Los supervivientes regresaron a la península en un estado penoso, demacrados y con el equipo prácticamente inservible. Desde las instancias oficiales, se procuró silenciar esta verdad incómoda a base de triunfalismo. El bronce de los cañones arrebatados al enemigo en la batalla de Wad-Ras sirvió para fundir una pareja de leones, los que podemos ver en la actualidad a la entrada del Congreso de los Diputados.

Marruecos, en las décadas siguientes, seguiría condicionando la política española. En especial, durante la guerra del Rif (1909-1927), un conflicto tremendamente impopular, sobre todo porque los que marchaban a combatir eran los más humildes, aquellos que no podían satisfacer la elevada suma de dinero que les permitiría librarse del servicio militar.

Los leones de las Cortes fueron fundidos con los cañones capturados en la batalla de Wad-Ras.

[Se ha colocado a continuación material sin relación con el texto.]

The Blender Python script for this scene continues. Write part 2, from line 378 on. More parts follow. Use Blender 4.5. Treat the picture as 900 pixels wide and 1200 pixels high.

En Barcelona, el descontento popular dio lugar en 1909 al estallido de la revuelta conocida como Semana Trágica. En paralelo, en el conflicto marroquí se estaba formando una nueva generación de militares, los denominados “africanistas”, que se distinguían por sus ideas políticas ultraconservadoras. Muchos de ellos, empezando por Francisco Franco, apoyarían en 1936 la rebelión contra el gobierno de la Segunda República.